Akhirnya sebagai kesimpulan sederhana berdasarkan penjelasan tersebut di atas bahwa pergeseran pemahaman tentang hijrah telah mengalami disrupsi dari substansi ajaran Islam berdasarkan konsep “raḥmatan lil ‘ālamīn”. Hijrah pada awalnya dipahami sebagai proses penajaman spritualitas keberagamaan yang berorientasi pada nilai-nilai moralitas sosial. Namun melalui konstruksi media sosial kini telah bergeser menjadi ekspresi identitas yang menciptakan kelas-kelas sosial baru melalui pengejawantahan simbol-simbol agama yang tampak “radikal, mengerikan, dan jumud”. Hal ini tidak terlepas dari pengaruh berbagai ideologi transnasional yang bertujuan untuk mencabut akar ajaran Islam yang moderat (tawaṣṣuṭ) melalui metode akulturasi.Jika Islam pada masa awal dikenal melalui konsep akhlakkarīmah dan penguasaan ilmu pengetahuan yang mendalam, maka Islam melalui media sosial saat ini ditandai dengan berbagai simbol-simbol identitas yang bercirikan kekhasan ideologi masing-masing, serta kajian keilmuan serba instan yang lebih senang dengan tradisi plagiasi secara taken for granted.
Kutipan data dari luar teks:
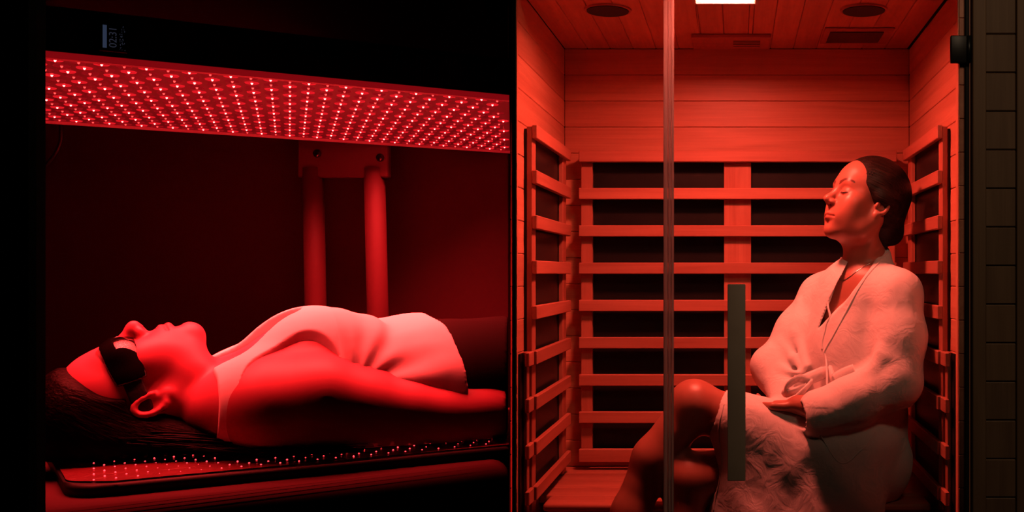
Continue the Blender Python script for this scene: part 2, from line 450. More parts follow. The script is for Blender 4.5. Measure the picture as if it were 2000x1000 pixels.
def relax(V, Q, it=2, lam=0.5):
    """Laplacian smoothing of a quad mesh"""
    n = len(V); e = np.concatenate([Q[:, [0, 1]], Q[:, [1, 2]], Q[:, [2, 3]], Q[:, [3, 0]]])
    for _ in range(it):
        acc = np.zeros_like(V); cnt = np.zeros(n)
        for ax in range(3):
            acc[:, ax] = np.bincount(e[:, 0], V[e[:, 1], ax], n) + np.bincount(e[:, 1], V[e[:, 0], ax], n)
        cnt = np.bincount(e[:, 0], minlength=n) + np.bincount(e[:, 1], minlength=n)
        V = V + lam * (acc / np.maximum(cnt, 1)[:, None] - V)
    return V

def vnormals(V, Q):
    a, b, c, d = V[Q[:, 0]], V[Q[:, 1]], V[Q[:, 2]], V[Q[:, 3]]
    fn = np.cross(c - a, d - b); N = np.zeros_like(V)
    for k in range(4):
        for ax in range(3): N[:, ax] += np.bincount(Q[:, k], fn[:, ax], len(V))
    return N / (np.linalg.norm(N, axis=1)[:, None] + 1e-12)

PERM = rng.permutation(256); PERM = np.concatenate([PERM, PERM, PERM]); LAT = rng.uniform(-1, 1, 256)
def vnoise(p):
    i = np.floor(p).astype(int); f = p - i; f = f * f * (3 - 2 * f); i &= 255
    out = 0
    for dx in (0, 1):
        for dy in (0, 1):
            for dz in (0, 1):
                h = LAT[PERM[PERM[PERM[(i[:, 0] + dx) & 255] + ((i[:, 1] + dy) & 255)] + ((i[:, 2] + dz) & 255)]]
                wgt = (f[:, 0] if dx else 1 - f[:, 0]) * (f[:, 1] if dy else 1 - f[:, 1]) * (f[:, 2] if dz else 1 - f[:, 2])
                out = out + h * wgt
    return out

def axis(segs):
    """rectilinear grid line positions: segs = [(start, stop, step), ...] touching"""
    out = []
    for a, b, st in segs: out.append(np.arange(a, b, st))
    return np.concatenate(out)

# the head: x right, y forward (face), z up; metres
def head(fd, fr):
    A = lambda p, k=0.02, op='u': fd.add(p, k * fr.k, op, fr)
    A(El((0, -0.014, 0.043), (0.072, 0.092, 0.083)))                     # cranium
    A(El((0, 0.028, 0.045), (0.060, 0.058, 0.062)), 0.03)                # forehead
    A(El((0, 0.026, -0.030), (0.057, 0.055, 0.068)), 0.035)               # face
    for s in (-1, 1):
        A(Ca((s * 0.056, -0.012, -0.030), (s * 0.046, 0.012, -0.072), 0.018, 0.016), 0.03)
        A(Ca((s * 0.046, 0.012, -0.072), (s * 0.012, 0.060, -0.090), 0.016, 0.013), 0.03)
        A(El((s * 0.041, 0.052, -0.012), (0.019, 0.020, 0.017)), 0.03)   # cheek bone
        A(El((s * 0.034, 0.048, -0.042), (0.0245, 0.027, 0.028)), 0.035)   # cheek
    A(El((0, 0.0655, -0.0905), (0.017, 0.014, 0.014)), 0.022)              # chin
    A(Ca((-0.032, 0.071, 0.030), (0.032, 0.071, 0.030), 0.010, 0.010), 0.025)   # brow
    for s in (-1, 1):
        A(El((s * 0.032, 0.096, 0.008), (0.017, 0.018, 0.011)), 0.016, '-')     # socket
        A(El((s * 0.031, 0.0700, 0.008), (0.0150, 0.0130, 0.0120)), 0.006)      # closed eyeball
        A(Ca((s * 0.018, 0.079, 0.0035), (s * 0.031, 0.0825, 0.0015), 0.0016, 0.0017), 0.004)
        A(Ca((s * 0.031, 0.0825, 0.0015), (s * 0.044, 0.0755, 0.0035), 0.0017, 0.0013), 0.004)
    A(Ca((0, 0.078, 0.022), (0, 0.100, -0.014), 0.0075, 0.0085), 0.016)   # nose bridge
    A(El((0, 0.1045, -0.0215), (0.0100, 0.0105, 0.0095)), 0.010)          # tip
    for s in (-1, 1):
        A(El((s * 0.0115, 0.0920, -0.0265), (0.0070, 0.0100, 0.0068)), 0.007)
    A(El((0, 0.094, -0.0300), (0.004, 0.010, 0.005)), 0.006)              # columella
    A(El((0, 0.067, -0.056), (0.033, 0.0225, 0.022)), 0.02)               # mouth mound
    for s in (-1, 1):
        A(Ca((s * 0.0035, 0.0905, -0.0550), (s * 0.0245, 0.0790, -0.0612), 0.0050, 0.0024), 0.005)
        A(Ca((0, 0.0880, -0.0685), (s * 0.0225, 0.0790, -0.0637), 0.0058, 0.0026), 0.006)
        A(Ca((0, 0.0965, -0.0617), (s * 0.0270, 0.0838, -0.0626), 0.0016, 0.0017), 0.003, '-')
        A(El((s * 0.0055, 0.0980, -0.0345), (0.0030, 0.0050, 0.0030)), 0.003, '-')
    A(El((0, 0.0965, -0.0470), (0.0022, 0.006, 0.006)), 0.006, '-')       # philtrum
    A(El((0, 0.0975, -0.0795), (0.020, 0.012, 0.005)), 0.012, '-')        # crease above the chin
    for s in (-1, 1):                                                     # ear
        th = np.linspace(-0.5 * math.pi, 1.05 * math.pi, 13)
        pts = []
        for t in th:
            yy = -0.012 + 0.0135 * math.cos(t + math.pi) ; zz = 0.001 + 0.0225 * math.sin(t + 0.0)
            pts.append((s * (0.073 + 0.0065 * (1 - math.cos(t + math.pi)) * 0.5 + 0.003), yy, zz))
        A(El((s * 0.0715, -0.013, -0.002), (0.0075, 0.0150, 0.0265)), 0.006)
        A(El((s * 0.0825, -0.009, -0.001), (0.0060, 0.0080, 0.0145)), 0.005, '-')
        for p, q in zip(pts[:-1], pts[1:]): A(Ca(p, q, 0.0036, 0.0036), 0.005)
        A(El((s * 0.0745, -0.006, -0.0275), (0.0055, 0.0080, 0.0090)), 0.006)   # lobe
        A(El((s * 0.0750, 0.0035, -0.006), (0.0045, 0.0040, 0.0065)), 0.004)    # tragus

def face_tint(V, fr, lips=True):
    x, y, z = fr.inv(V[:, 0], V[:, 1], V[:, 2])
    T = np.ones((len(V), 3))
    def mixin(m, c):
        m = np.clip(m, 0, 1)[:, None]
        T[:] = T * (1 - m) + np.array(c) * m
    if lips:
        zc = np.where(z > -0.0619, 0.0072 - 0.12 * np.abs(x), 0.0098 - 0.22 * np.abs(x))
        d = np.abs(z + 0.0619) - zc
        mixin((y > 0.062) * np.clip(-d / 0.0015 + 0.5, 0, 1) * (np.abs(x) < 0.0265), (0.78, 0.55, 0.55))
    ax = np.abs(x)
    bz = 0.0275 + 0.010 * np.sin(np.clip((ax - 0.012) / 0.040, 0, 1) * math.pi * 0.80)
    th = 0.0056 - 0.0030 * np.clip((ax - 0.012) / 0.04, 0, 1)
    mixin((y > 0.03) * (ax > 0.011) * (ax < 0.052) * np.clip((th - np.abs(z - bz)) / 0.0016 + 0.4, 0, 0.9), (0.16, 0.12, 0.12))
    lz = 0.0015 + 0.0022 * ((ax - 0.031) / 0.013) ** 2
    mixin((y > 0.045) * (ax > 0.0165) * (ax < 0.046) * np.clip((0.0024 - np.abs(z - lz)) / 0.0010 + 0.5, 0, 1), (0.08, 0.06, 0.06))
    mixin((y > 0.08) * np.clip(1 - (((ax - 0.0058) / 0.0035) ** 2 + ((z + 0.0345) / 0.0030) ** 2), 0, 1) * 1.5, (0.15, 0.08, 0.08))
    return T

def hair_cap(fd, fr, thick=0.0, back=0.0, ear_r=0.021, ear_z=0.004):
    """hair lying over the skull, cut along the hairline"""
    t = thick
    fd.add(El((0, -0.018, 0.045), (0.0785 + t, 0.0985 + t, 0.0905 + t)), 0.01, 'u', fr)
    fd.add(El((0, -0.055, -0.020), (0.062 + t, 0.055 + t, 0.060)), 0.03 * fr.k, 'u', fr)
    X, Y, Z = fd.grid(); x, y, z = fr.inv(X, Y, Z)
    hl = (y * 0.90 - (z - 0.088) * 0.55 - 0.062 + back * np.clip((z + 0.02) / 0.08, 0, 1) - 0.012 * np.cos(np.clip(np.abs(x) / 0.05, 0, 1) * math.pi)) * 0.9
    fd.cut(hl * fr.k)
    ear = np.sqrt((y + 0.006) ** 2 + ((z + ear_z) * 0.75) ** 2) - ear_r
    fd.cut(np.where(np.abs(x) > 0.05, -ear, -1.0) * fr.k)
# ------------------------------------------------------------------ the cabin: walls, floor, ceiling (planks are pieces of their wall)
XL, XR = -0.575, 0.583          # inner faces of the side walls
YF, YB = 2.672, 3.44            # glass front, back wall
ZC = 1.853                      # ceiling
PITCH = 0.0877
def st(o): o['kind'] = 'structure'; return o

wall_back = st(box('wall_back', (XL - 0.03, YB + 0.014, 0), (XR + 0.03, YB + 0.03, ZC + 0.04), M['backing'], bev=0))
wall_left = st(box('wall_left', (XL - 0.024, YF - 0.002, 0), (XL - 0.014, YB + 0.013, ZC + 0.04), M['backing'], bev=0))
wall_right = st(box('wall_right', (XR + 0.014, YF - 0.002, 0), (XR + 0.024, YB + 0.013, ZC + 0.04), M['backing'], bev=0))
k = 0
z = ZC
while z > 0.02:
    z0 = max(z - PITCH, 0.0)
    a, b_ = z0 + 0.0005, z - 0.0005
    box('plank', (XL, YB, a), (XR, YB + 0.013, b_), M['wood'], wall_back, bev=0.0018)
    box('plank', (XL - 0.0135, YF, a), (XL, YB, b_), M['wood'], wall_left, bev=0.0018)
    box('plank', (XR, YF, a), (XR + 0.0135, YB, b_), M['wood'], wall_right, bev=0.0018)
    z = z0
ceiling = st(box('ceiling', (XL - 0.03, YF - 0.002, ZC + 0.060), (XR + 0.03, YB + 0.03, ZC + 0.075), M['backing'], bev=0))
lx0, lx1, ly0, ly1 = -0.110, 0.053, 2.690, 2.848      # opening of the recessed lamp
def ceil_plank(xa, xb, y0, y1):
    if xb - xa > 0.004: box('plank', (xa + 0.0005, y0, ZC), (xb - 0.0005, y1, ZC + 0.0135), M['wood'], ceiling, bev=0.0018)
x = XL
while x < XR - 0.01:
    x1 = min(x + 0.0768, XR)
    if x1 < lx0 or x > lx1: ceil_plank(x, x1, YF, YB)
    else:
        ceil_plank(x, min(x1, lx0), YF, YB); ceil_plank(max(x, lx1), x1, YF, YB)
        ceil_plank(max(x, lx0), min(x1, lx1), ly1, YB); ceil_plank(max(x, lx0), min(x1, lx1), YF, ly0)
    x = x1
floor = st(box('floor', (-2.6, 0.3, -0.03), (1.6, YB + 0.05, 0.0), M['floor_dark'], bev=0))
x = XL
while x < XR - 0.01:
    x1 = min(x + 0.097, XR)
    box('floor_board', (x + 0.001, YF + 0.02, 0.0), (x1 - 0.001, YB, 0.012), M['wood'], floor, bev=0.002)
    x = x1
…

Akhirnya, harapan besar disematkan kepada para generasi pelanjut bangsa untuk lebih memantaskan diri sebagai “agent of change” yang berdampak positif melalui pendidikan yang berbasis pada nilai-nilai moral spritualitas moderat yang sesuai dengan ruh agama dan bangsa,yaitu menciptakan suasana baldatun ṭayyibatun wa rabbun ghafūr. Wallahu A’lam.